I couldn’t put the book down. I would keep reading it long after reading time was over. I’d keep the book in my lap during our lessons, sneaking peeks while I was supposed to be learning multiplication.
The book was marvelous. I remember it like it was yesterday. I was with Brian as he caught fish and learned how to make a fire using his trusty hatchet.
He caught “fool” birds and built himself a little home in the Canadian bush. I couldn’t put it down. I read it over and over. I wore the pages thin in places, and the spine is cracked.
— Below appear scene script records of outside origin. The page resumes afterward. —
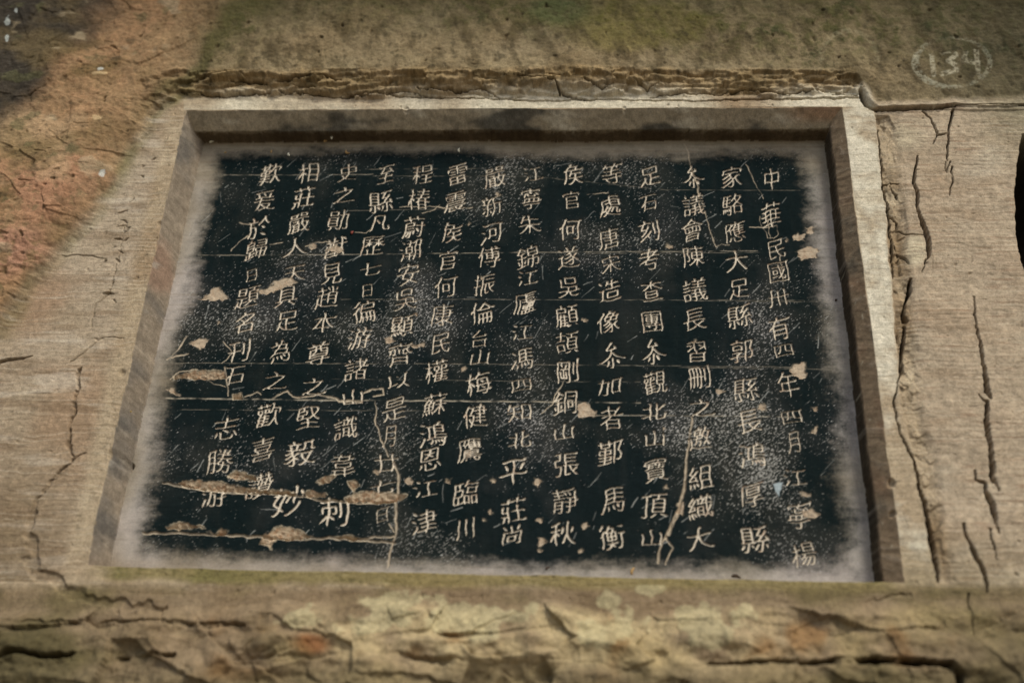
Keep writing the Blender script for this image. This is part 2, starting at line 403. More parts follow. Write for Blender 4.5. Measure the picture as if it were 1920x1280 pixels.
# left orange rock
org = ss(0, .03, sd_up + .02 * n_mid) * ss(470, 260, U + .55 * (V - 40) + 60 * n_mid)
mix(lin(136, 106, 76), org * (.78 + .2 * ss(-.2, .2, n_fin + .6 * n_gr)))
mix(lin(138, 112, 80), org * ss(.0, .45, fbm(X * 7, Z * 8, 4, 57)) * .8)
mix(lin(146, 107, 82), org * ss(-.3, .15, n_fin + n_mid + .5 * n_gr) * ss(.2, .9, blob(110, 350, 190, 110)) * .75)
mix(lin(156, 116, 94), org * ss(-.35, .15, n_fin + n_mid + .5 * n_gr) * ss(.2, .9, blob(20, 470, 120, 70)) * .8)
mix(lin(154, 130, 98), org * ss(.35, .75, blob(70, 250, 120, 90, .9)) * .6)
mix(lin(82, 68, 38), org * ss(.05, .5, fbm(X * 5 + Z * 4, Z * 12 - X * 9, 4, 58)) * .65)
mix(lin(92, 90, 48), ss(.016, .0, np.abs(sd_up - .008 + .022 * n_mid)) * ss(420, 300, U) * .7)
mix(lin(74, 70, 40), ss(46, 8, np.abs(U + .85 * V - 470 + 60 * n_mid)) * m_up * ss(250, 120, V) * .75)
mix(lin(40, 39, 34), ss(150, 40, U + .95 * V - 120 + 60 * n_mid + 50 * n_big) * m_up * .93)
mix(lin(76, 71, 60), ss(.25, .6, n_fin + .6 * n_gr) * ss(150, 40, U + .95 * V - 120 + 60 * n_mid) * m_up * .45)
mix(lin(60, 48, 28), outside * np.maximum(m_up, m_lo) * np.clip(pit * 6, 0, 1) * .6)
spk = np.clip(fbm(X * 120, Z * 120, 2, 59) - .42, 0, 1) * 9
mix(lin(48, 44, 28), outside * np.clip(spk, 0, 1) * .6 * np.clip(.45 + 1.5 * n_mid, 0, 1))
mix(lin(104, 88, 58), org * ss(.05, .45, fbm(X * 7, Z * 9, 5, 96)) * .5)
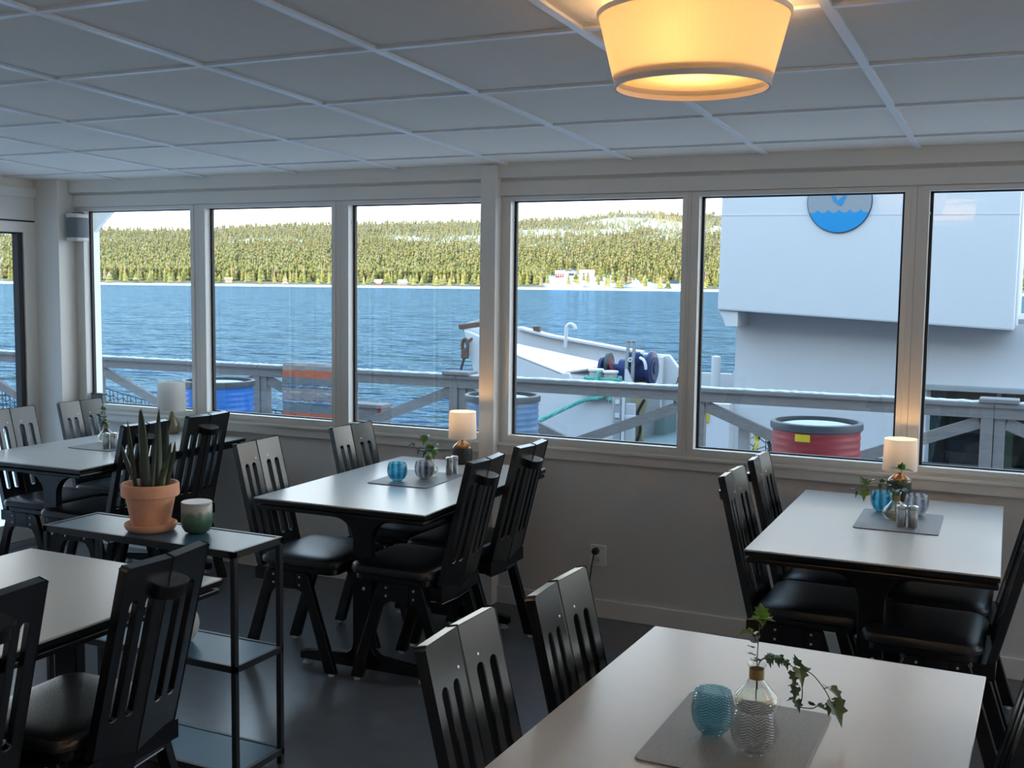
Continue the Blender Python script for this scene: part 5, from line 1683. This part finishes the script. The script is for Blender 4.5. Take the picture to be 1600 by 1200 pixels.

More than once my third grade teacher, Mrs. Monk would make me put the book on her desk so I’d stop reading it during class time. She would later give me her copy of Brian’s Winter, on the promise that wouldn’t read it during math class. She sadly passed on a few years ago, but I still have both books. I keep them together, picking them up from time to time.
The book did more than just teach me to love books.
It made me love the outdoors as well.
I spent a fair bit of time in Michigan’s backwoods, and I went on my own adventures, though none as harrowing as Brian’s. I learned to make fire with flint like Brian did. I also made my own bows using the instructions from another Gary Paulsen book, Guts: The True Stories Behind Hatchet and the Brian Books.
Guts gave me a whole new perspective on the author. The book is a memoir about his time as a teenager in Minnesota.
Pauslen didn’t have an easy life. His parents were alcoholics and he learned to hunt and fish so he could feed himself. At one point he ran away to work on a sugar beet farm.
He had quite the life. Some writers just write, but he had so many adventures to draw on. He ran the Iditarod, joined the army, and lived on a houseboat in the Pacific.
He was an incredible writer taking on complex themes and making them approachable. His books were for teens but anyone could read them. His words were able to transport you. You like you were there.
I can still remember my heart pounding reading the tale of his first deer hunt with a bow. He’d taken you along the way from carving the bow to the animal surprising him in the woods and nearly running him over.
It was with a heavy heart that I read that he passed away today. It’s so strange to mourn someone you’ve never met.
But I was sad just the same. Every time I pick up that old book I’m eight years old again. It’s a strange bit of magic he worked on me that summer, and I’ll never forget those books.